◆ Recorded information
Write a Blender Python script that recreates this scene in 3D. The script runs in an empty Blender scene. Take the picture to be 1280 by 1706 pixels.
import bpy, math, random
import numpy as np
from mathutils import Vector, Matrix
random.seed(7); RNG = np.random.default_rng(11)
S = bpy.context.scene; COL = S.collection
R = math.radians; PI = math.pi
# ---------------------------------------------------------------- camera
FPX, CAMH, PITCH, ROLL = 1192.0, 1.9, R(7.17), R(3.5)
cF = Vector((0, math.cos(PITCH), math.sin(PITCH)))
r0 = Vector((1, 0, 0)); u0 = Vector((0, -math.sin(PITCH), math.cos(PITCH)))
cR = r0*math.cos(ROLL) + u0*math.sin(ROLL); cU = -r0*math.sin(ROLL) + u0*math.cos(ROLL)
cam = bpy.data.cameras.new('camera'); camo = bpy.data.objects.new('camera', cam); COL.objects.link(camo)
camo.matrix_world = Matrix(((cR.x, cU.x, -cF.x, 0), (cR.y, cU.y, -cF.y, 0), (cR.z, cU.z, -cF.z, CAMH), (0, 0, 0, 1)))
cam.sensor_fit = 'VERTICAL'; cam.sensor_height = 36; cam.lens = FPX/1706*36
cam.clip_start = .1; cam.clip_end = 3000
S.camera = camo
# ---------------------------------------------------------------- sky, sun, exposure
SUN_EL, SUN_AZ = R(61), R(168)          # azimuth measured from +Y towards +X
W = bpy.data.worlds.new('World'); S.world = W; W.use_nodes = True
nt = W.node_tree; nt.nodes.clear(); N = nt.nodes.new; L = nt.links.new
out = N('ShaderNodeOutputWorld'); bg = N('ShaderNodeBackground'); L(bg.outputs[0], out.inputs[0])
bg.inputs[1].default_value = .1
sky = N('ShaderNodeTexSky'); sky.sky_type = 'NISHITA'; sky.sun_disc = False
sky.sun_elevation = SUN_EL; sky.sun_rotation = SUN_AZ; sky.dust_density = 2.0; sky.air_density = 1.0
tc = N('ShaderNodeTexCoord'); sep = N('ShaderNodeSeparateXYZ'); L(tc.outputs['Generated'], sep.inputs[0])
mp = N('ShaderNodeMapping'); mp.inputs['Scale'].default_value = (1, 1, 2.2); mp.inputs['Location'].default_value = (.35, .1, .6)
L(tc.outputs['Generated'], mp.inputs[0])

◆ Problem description
Transcribe the whole listing exactly.

◆ Response below
Write a Blender Python script that recreates this scene in 3D. The script runs in an empty Blender scene. Take the picture to be 1280 by 1706 pixels.
import bpy, math, random
import numpy as np
from mathutils import Vector, Matrix
random.seed(7); RNG = np.random.default_rng(11)
S = bpy.context.scene; COL = S.collection
R = math.radians; PI = math.pi
# ---------------------------------------------------------------- camera
FPX, CAMH, PITCH, ROLL = 1192.0, 1.9, R(7.17), R(3.5)
cF = Vector((0, math.cos(PITCH), math.sin(PITCH)))
r0 = Vector((1, 0, 0)); u0 = Vector((0, -math.sin(PITCH), math.cos(PITCH)))
cR = r0*math.cos(ROLL) + u0*math.sin(ROLL); cU = -r0*math.sin(ROLL) + u0*math.cos(ROLL)
cam = bpy.data.cameras.new('camera'); camo = bpy.data.objects.new('camera', cam); COL.objects.link(camo)
camo.matrix_world = Matrix(((cR.x, cU.x, -cF.x, 0), (cR.y, cU.y, -cF.y, 0), (cR.z, cU.z, -cF.z, CAMH), (0, 0, 0, 1)))
cam.sensor_fit = 'VERTICAL'; cam.sensor_height = 36; cam.lens = FPX/1706*36
cam.clip_start = .1; cam.clip_end = 3000
S.camera = camo
# ---------------------------------------------------------------- sky, sun, exposure
SUN_EL, SUN_AZ = R(61), R(168)          # azimuth measured from +Y towards +X
W = bpy.data.worlds.new('World'); S.world = W; W.use_nodes = True
nt = W.node_tree; nt.nodes.clear(); N = nt.nodes.new; L = nt.links.new
out = N('ShaderNodeOutputWorld'); bg = N('ShaderNodeBackground'); L(bg.outputs[0], out.inputs[0])
bg.inputs[1].default_value = .1
sky = N('ShaderNodeTexSky'); sky.sky_type = 'NISHITA'; sky.sun_disc = False
sky.sun_elevation = SUN_EL; sky.sun_rotation = SUN_AZ; sky.dust_density = 2.0; sky.air_density = 1.0
tc = N('ShaderNodeTexCoord'); sep = N('ShaderNodeSeparateXYZ'); L(tc.outputs['Generated'], sep.inputs[0])
mp = N('ShaderNodeMapping'); mp.inputs['Scale'].default_value = (1, 1, 2.2); mp.inputs['Location'].default_value = (.35, .1, .6)
L(tc.outputs['Generated'], mp.inputs[0])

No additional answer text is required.